In 1925 Fraser-Simson wrote in some detail of his approach to composing The Maid of the Mountains:
In The Maid of the Mountains I tried to get the feeling of the rough camaraderie of the brigands on the lonely mountains, with a presage of romance and drama to come … To me, the tune must come at once, spontaneously, to be of any use … [The] ‘Song of the Brigands’ … gave me some trouble—and that came to me with the even beat of the wheels of the train on a railway journey. Another curious thing is that quite unconsciously ‘Sing hey! Sing ho!’ … is the exact interval of a bell in a church opposite the house in which I was staying at the time of writing it. ‘Love will find a way’ was written in Mr Robert Evett’s office at Daly’s. I played him a suggested waltz, and we were neither of us quite satisfied. Then he paced up and down the room and told me the situation again, and the atmosphere he wanted. … Then suddenly I said, ‘I know exactly what you mean’, and I played the tune practically as it now stands.
According to Frederick Lonsdale’s daughter and biographer Frances Donaldson, it was no accident that the first eight notes of the refrain of ‘Love will find a way’ are the first four notes of Franz Lehár’s Merry Widow Waltz, each played twice. She said her father had told her: ‘We all said to Fraser-Simson, “What we want is a waltz like The Merry Widow”. And he went home and wrote it.’
Fraser-Simson’s was a modest talent that he used to maximum effect. Such numbers as the beautiful barcarolle that opens Act 3 of The Maid of the Mountains stand out from the routine musical theatre music of the time. Testimony to the pride he took in his music is his collection of finely bound manuscript scores, which is now in The British Library. The collection includes full scores of Bonita, The Maid of the Mountains (with Fraser-Simson’s duet ‘Friendship and love’ in place of Tate’s ‘Paradise for two’), A Southern Maid, Our Peg, The Street Singer, Betty in Mayfair and Toad of Toad Hall and the two ballets, plus the vocal score of When We Were Very Young.

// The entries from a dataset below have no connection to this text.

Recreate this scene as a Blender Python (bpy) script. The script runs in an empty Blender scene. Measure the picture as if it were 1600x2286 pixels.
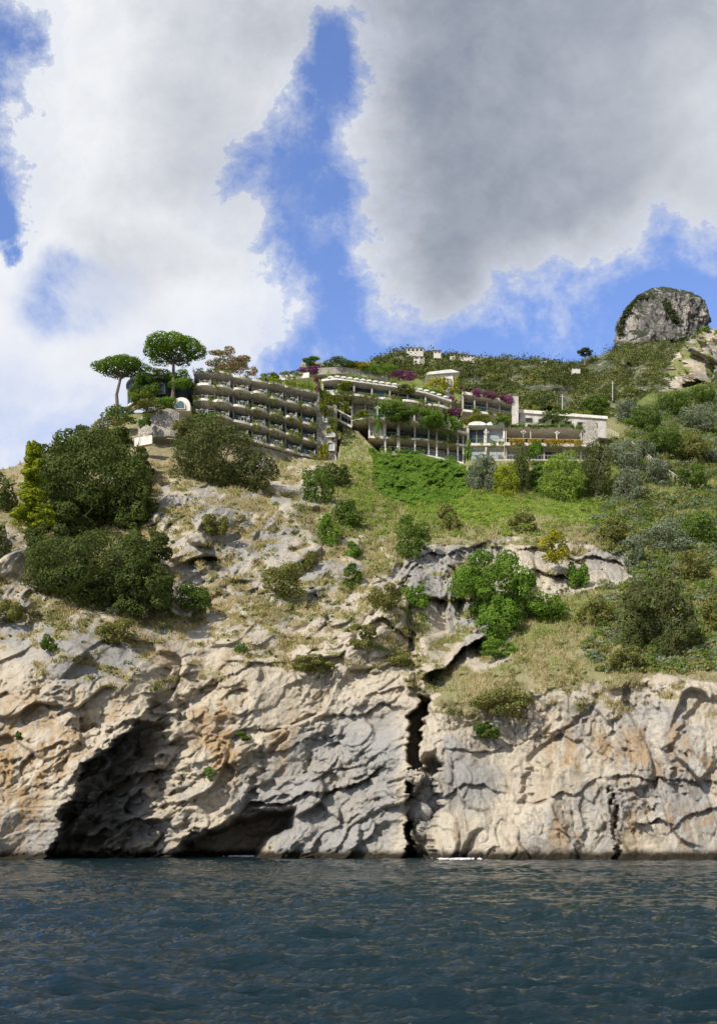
import bpy, math, random
import numpy as np
from mathutils import Vector
rng=np.random.default_rng(11); random.seed(11)
C=bpy.context.scene.collection
FP=2333.; HY=1868.; CZ=2.5
def P(px,py,Y): return Vector(((px-800)/FP*Y, Y, CZ+(HY-py)/FP*Y))
def PA(px,py,Y): return np.stack([(px-800)/FP*Y, Y+0*px, CZ+(HY-py)/FP*Y],-1)
def ss(a,b,x):
    t=np.clip((x-a)/(b-a),0,1); return t*t*(3-2*t)
# ---------------------------------------------------------------- noise
T=[rng.random((256,256)) for _ in range(8)]
def vn(x,y,s=0):
    x=x+17.3*s; y=y+9.7*s
    xi=np.floor(x).astype(int); yi=np.floor(y).astype(int); fx=x-xi; fy=y-yi
    fx=fx*fx*(3-2*fx); fy=fy*fy*(3-2*fy); t=T[s%8]
    a=t[xi&255,yi&255]; b=t[(xi+1)&255,yi&255]; c=t[xi&255,(yi+1)&255]; d=t[(xi+1)&255,(yi+1)&255]
    return ((a*(1-fx)+b*fx)*(1-fy)+(c*(1-fx)+d*fx)*fy)*2-1
def fbm(x,y,o=4,s=0,g=.5):
    r=0;a=1;t=0
    for i in range(o):
        r=r+a*vn(x,y,s+i); t+=a; a*=g; x=x*2.03+5; y=y*2.03+3
    return r/t*1.4
def facet(x,y,s=0,k=1.0,sharp=22.,off=.55):
    xi=np.floor(x).astype(int); yi=np.floor(y).astype(int); num=0; den=0
    for dx in(-1,0,1):
        for dy in(-1,0,1):
            cx=(xi+dx+s*31)&255; cy=(yi+dy+s*57)&255
            ox=x-(xi+dx+T[0][cx,cy]); oy=y-(yi+dy+T[1][cx,cy])
            v=off*(T[2][cx,cy]*2-1)+k*((T[3][cx,cy]*2-1)*ox+(T[4][cx,cy]*2-1)*oy)*1.6
            w=np.exp(-sharp*(ox*ox+oy*oy)); num=num+w*v; den=den+w
    return num/(den+1e-14)
# ---------------------------------------------------------------- objects
def rootloc(o):
    v=Vector((0,0,0))
    while o is not None: v+=o.location; o=o.parent
    return v
def tag(o,label=None,cat=None,group=None,kind=None):
    if label: o['label']=label
    if cat: o['category']=cat
    if group: o['group']=group
    if kind: o['kind']=kind
    return o
def empty(name,loc,label,cat,group=None):
    o=bpy.data.objects.new(name,None); C.objects.link(o); o.location=loc; o.empty_display_size=.5
    return tag(o,label,cat,group)
def npmesh(name,V,Fa,mat,parent=None,loc=None,smooth=False,attrs=None):
    V=np.asarray(V,dtype=np.float64)
    off=np.array(rootloc(parent)) if parent is not None else (np.array(loc) if loc is not None else np.zeros(3))
    me=bpy.data.meshes.new(name); V=V-off
    me.vertices.add(len(V)); me.vertices.foreach_set('co',V.astype(np.float32).ravel())
    k=Fa.shape[1]; m=len(Fa); me.loops.add(m*k); me.loops.foreach_set('vertex_index',Fa.astype(np.int32).ravel())
    me.polygons.add(m); me.polygons.foreach_set('loop_start',np.arange(0,m*k,k,dtype=np.int32))
    me.polygons.foreach_set('use_smooth',np.full(m,smooth))
    me.update(calc_edges=True)
    if attrs:
        for an,av in attrs.items():
            a=me.attributes.new(an,'FLOAT','POINT'); a.data.foreach_set('value',av.astype(np.float32).ravel())
    me.materials.append(mat)
    o=bpy.data.objects.new(name,me); C.objects.link(o)
    if parent is not None: o.parent=parent
    elif loc is not None: o.location=loc
    return o
class G:
    def __init__(s): s.v=[]; s.f=[]
    def loft(s,secs,caps=True):
        k=len(secs[0]); b=len(s.v)
        for c in secs: s.v+= [tuple(p) for p in c]
        for i in range(len(secs)-1):
            for j in range(k):
                a=b+i*k; j2=(j+1)%k
                s.f.append((a+j,a+j2,a+k+j2,a+k+j))
        if caps:
            s.f.append(tuple(b+j for j in reversed(range(k)))); e=b+(len(secs)-1)*k
            s.f.append(tuple(e+j for j in range(k)))
    def ex(s,q,vec):
        vec=Vector(vec); s.loft([[Vector(p) for p in q],[Vector(p)+vec for p in q]])
    def box(s,c,sz,rz=0):
        hx,hy,hz=[a/2 for a in sz]; co,si=math.cos(rz),math.sin(rz)
        def t(x,y,z): return (c[0]+x*co-y*si,c[1]+x*si+y*co,c[2]+z)
        s.loft([[t(-hx,-hy,-hz),t(hx,-hy,-hz),t(hx,hy,-hz),t(-hx,hy,-hz)],[t(-hx,-hy,hz),t(hx,-hy,hz),t(hx,hy,hz),t(-hx,hy,hz)]])
    def tube(s,pts,rads,n=6):
        secs=[]
        for i,p in enumerate(pts):
            p=Vector(p); d=(Vector(pts[min(i+1,len(pts)-1)])-Vector(pts[max(i-1,0)])).normalized()
            u=d.cross(Vector((0,1,0.13))).normalized(); w=d.cross(u)
            r=rads[i] if hasattr(rads,'__len__') else rads
            secs.append([p+u*r*math.cos(6.2832*j/n)+w*r*math.sin(6.2832*j/n) for j in range(n)])
        s.loft(secs)
    def ball(s,c,r,n=8,m=5):
        secs=[]
        for i in range(m+1):
            a=math.pi*(i/m*.96+.02); z=-math.cos(a)*r; rr=math.sin(a)*r
            secs.append([(c[0]+rr*math.cos(6.2832*j/n),c[1]+rr*math.sin(6.2832*j/n),c[2]+z) for j in range(n)])
        s.loft(secs)
    def build(s,name,mat,parent=None,loc=None,smooth=False):
        off=rootloc(parent) if parent is not None else (Vector(loc) if loc is not None else Vector((0,0,0)))
        me=bpy.data.meshes.new(name); me.from_pydata([(a[0]-off.x,a[1]-off.y,a[2]-off.z) for a in s.v],[],s.f)
        me.update(); me.materials.append(mat)
        me.polygons.foreach_set('use_smooth',np.full(len(me.polygons),smooth))
        o=bpy.data.objects.new(name,me); C.objects.link(o)
        if parent is not None: o.parent=parent
        elif loc is not None: o.location=loc
        return o
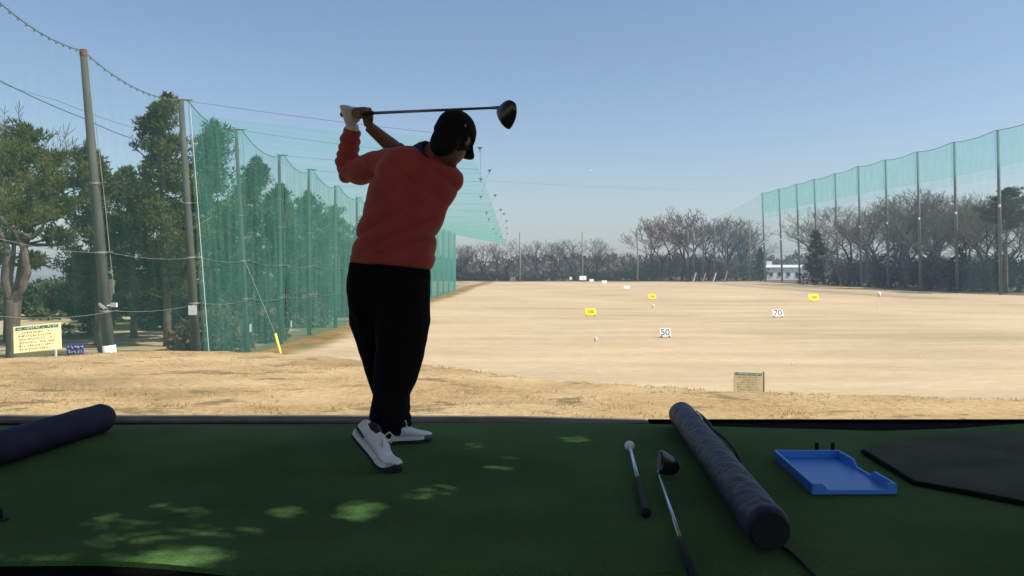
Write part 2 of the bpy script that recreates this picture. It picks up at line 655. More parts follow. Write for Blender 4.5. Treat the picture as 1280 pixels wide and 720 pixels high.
# ------------------------------------------------------------------ tee floor, kerb, carpet
M['floor'] = principled('floor', (0.004, 0.004, 0.004), 0.98, 0.3, 6, 0.2, 40, spec=0.02)
M['kerb'] = principled('kerb', (0.12, 0.11, 0.095), 0.95, 0.3, 5, 0.3, 60, spec=0.05)
M['rubber'] = principled('rubber', (0.003, 0.003, 0.003), 1.0, 0.2, 8, spec=0.0)
fl = MB()
fl.box((0, 1.58, -0.11), (40, 5.96, 0.18))
tag(fl.build('floor', M['floor']), kind='structure')
kb = MB()
kb.rings([[(x_, 4.565, -0.17), (x_, 4.755, -0.17), (x_, 4.755, zt_), (x_, 4.565, zt_)] for x_, zt_ in ((-20.6, -0.005), (-1.2, -0.005), (0.1, -0.012), (0.8, -0.03))])
tag(kb.build('kerb', M['kerb'], bevel=0.012), kind='structure')
gt = MB()
gt.box((10.75, 4.655, -0.11), (19.9, 0.18, 0.16))  # near-black strip filling the gap between mat and grass on the right
tag(gt.build('gap_strip', M['rubber'], bevel=0.01), kind='structure')


def carpet_material():
    m, nt, N, L = mat_new('green_carpet')
    p = N['Principled BSDF']
    p.inputs['Roughness'].default_value = 0.95
    p.inputs['Specular IOR Level'].default_value = 0.08
    tc = N.new('ShaderNodeTexCoord')
    a = N.new('ShaderNodeTexNoise')
    a.inputs['Scale'].default_value = 1.6
    a.inputs['Detail'].default_value = 6
    L.new(tc.outputs['Object'], a.inputs['Vector'])
    b = N.new('ShaderNodeTexNoise')
    b.inputs['Scale'].default_value = 220
    b.inputs['Detail'].default_value = 2
    L.new(tc.outputs['Object'], b.inputs['Vector'])
    r = N.new('ShaderNodeValToRGB')
    r.color_ramp.elements[0].position = 0.3
    r.color_ramp.elements[1].position = 0.72
    r.color_ramp.elements[0].color = (0.045, 0.098, 0.030, 1)
    r.color_ramp.elements[1].color = (0.076, 0.152, 0.046, 1)
    L.new(a.outputs[0], r.inputs[0])
    r2 = N.new('ShaderNodeValToRGB')
    r2.color_ramp.elements[0].position = 0.25
    r2.color_ramp.elements[1].position = 0.75
    r2.color_ramp.elements[0].color = (0.6, 0.6, 0.6, 1)
    r2.color_ramp.elements[1].color = (1.3, 1.3, 1.3, 1)
    L.new(b.outputs[0], r2.inputs[0])
    x = N.new('ShaderNodeMix')
    x.data_type = 'RGBA'
    x.blend_type = 'MULTIPLY'
    x.inputs[0].default_value = 1
    L.new(r.outputs[0], x.inputs[6])
    L.new(r2.outputs[0], x.inputs[7])
    L.new(x.outputs[2], p.inputs['Base Color'])
    bp = N.new('ShaderNodeBump')
    bp.inputs['Strength'].default_value = 0.6
    bp.inputs['Distance'].default_value = 0.004
    L.new(b.outputs[0], bp.inputs['Height'])
    L.new(bp.outputs[0], p.inputs['Normal'])
    return m


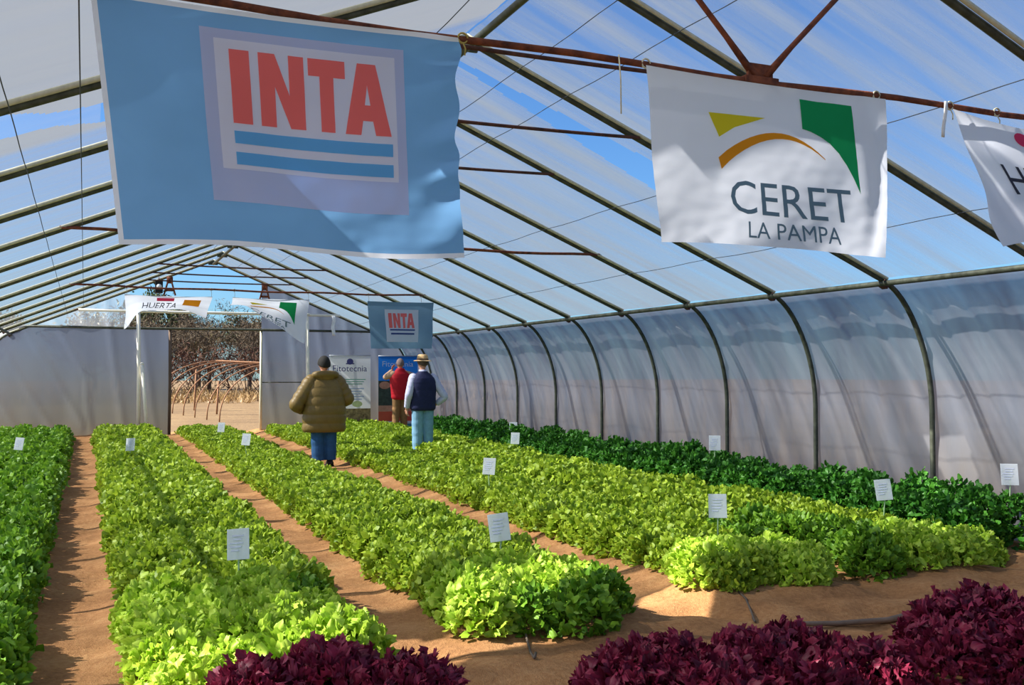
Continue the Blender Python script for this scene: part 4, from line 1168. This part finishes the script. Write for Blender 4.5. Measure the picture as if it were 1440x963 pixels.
# tall dry grass band
rnd = random.Random(5); V, F = [], []
for i in range(5200):
    x = rnd.uniform(-9, 17); y = rnd.uniform(39, 45); h = rnd.uniform(.25, .62)*(1.25 if rnd.random() < .15 else 1)*(.7+.5*noise.noise(Vector((x*.8, y*.8, 0))))
    a = rnd.uniform(0, PI); w = .03; lx, ly = rnd.gauss(0, .18), rnd.gauss(0, .18); z = outz(y)-.05
    dx, dy = w*math.cos(a), w*math.sin(a); o = len(V)
    V += [(x-dx, y-dy, z), (x+dx, y+dy, z), (x+dx*.8+lx*.5, y+dy*.8+ly*.5, z+h*.6), (x-dx*.8+lx*.5, y-dy*.8+ly*.5, z+h*.6), (x+lx*1.3, y+ly*1.3, z+h)]
    F += [(o, o+1, o+2, o+3), (o+3, o+2, o+4)]
b = MB(); b.add(V, F); tag(b.build('dry_grass', M['straw']), 'band of tall dry straw-coloured grass beyond the doorway', 'grass', None, 'stuff')
M['stone'] = pmat('whitish_stone', rgb(226, 214, 190), .9, var=.1)
for i, (x, lab) in enumerate(((2.75, 'first'), (2.98, 'second'), (3.2, 'third'), (3.42, 'fourth'), (3.7, 'fifth'))):
    b = MB(); P = []
    b.ell((0, 0, .05), (.075, .05, .07), 10, 7)
    b.v = [(p[0]*(1+.25*noise.noise(Vector(p)*9+Vector((i, 0, 0)))), p[1]*(1+.2*noise.noise(Vector(p)*8)), p[2]*(1+.25*noise.noise(Vector(p)*7+Vector((0, i, 0))))) for p in b.v]
    tag(b.build('white_stone', M['stone'], None, True, (x, 28.6-.12*i, outz(28.6-.12*i)-.01)), 'whitish stone outside the doorway, %s from the left in its row' % lab, 'stone', 'white stones in the field')

# ------------------------------------------------------------------ light
EL, AZ = math.radians(42), math.radians(-15)
L = Vector((math.cos(EL)*math.cos(AZ), math.cos(EL)*math.sin(AZ), -math.sin(EL)))
sl = bpy.data.lights.new('sun', 'SUN'); sl.energy = 9.2; sl.angle = math.radians(.55); sl.color = (1, .95, .86)
so = bpy.data.objects.new('sun', sl); COL.objects.link(so); so.rotation_euler = L.to_track_quat('-Z', 'Y').to_euler(); so.location = (-20, -5, 20)
w = bpy.data.worlds.new('sky'); S.world = w; w.use_nodes = True
nt = w.node_tree; nt.nodes.clear()
sk = nt.nodes.new('ShaderNodeTexSky'); sk.sky_type = 'NISHITA'; sk.sun_disc = False
sk.sun_elevation = EL; sk.sun_rotation = math.radians(-75); sk.air_density = 1.1; sk.dust_density = .3; sk.ozone_density = 2.0
bg = nt.nodes.new('ShaderNodeBackground'); bg.inputs['Strength'].default_value = .075
ow = nt.nodes.new('ShaderNodeOutputWorld'); mu = nt.nodes.new('ShaderNodeMix'); mu.data_type = 'RGBA'; mu.blend_type = 'MULTIPLY'; mu.inputs['Factor'].default_value = 1; mu.inputs[7].default_value = (.55, .92, 1.38, 1)
nt.links.new(sk.outputs[0], mu.inputs[6]); nt.links.new(mu.outputs[2], bg.inputs[0]); nt.links.new(bg.outputs[0], ow.inputs[0])
S.view_settings.view_transform = 'Standard'; S.view_settings.look = 'None'; S.view_settings.gamma = 1; S.view_settings.use_curve_mapping = False
S.view_settings.exposure = .70
S.cycles.use_denoising = True
S.cycles.max_bounces = 10; S.cycles.diffuse_bounces = 5; S.cycles.transmission_bounces = 6; S.cycles.transparent_max_bounces = 14
S.cycles.sample_clamp_indirect = 6; S.cycles.caustics_reflective = False; S.cycles.caustics_refractive = False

In his study Composers of Operetta, Gervase Hughes summed up the composer’s abilities thus: ‘Fraser-Simson’s melodies, though tiresomely conventional in pattern, were often very pretty; he rarely descended to vulgarity or cheap sentimentality and never fell a prey to jazz’. However, Hughes’s reference to the later scores as ‘more perfunctory’ sparked a response from the baritone George Baker, who recorded many of Fraser-Simson’s songs and knew him well:
[A] less perfunctory man never existed … To meet Fraser-Simson one would never guess he had ever tasted success in such large measure. He was modest to the point of shyness, and his heart was in the Highlands. Once his many theatre successes had been established, he left his charming house on the east side of Regent’s Park with all speed for Scotland.
In Harold Fraser-Simson there was indeed seemingly something of the country squire who loved, and took immense pride in, music as a diversion. A member of the Garrick Club and Richmond Golf Club, he listed his recreations in Who’s Who in the Theatre as ‘shooting, fishing, tennis and music’. From their Highland home, he and his wife Cicely took a great interest in all forms of cultural activity. During World War II, Cicely also did valuable work as organizer of the North of Scotland Blood Transfusion Service.
It was after an accident on the circular stone staircase at Dalcross Castle in his beloved Highlands that Harold Fraser-Simson died, aged 71, in an Inverness nursing home on 19 January 1944.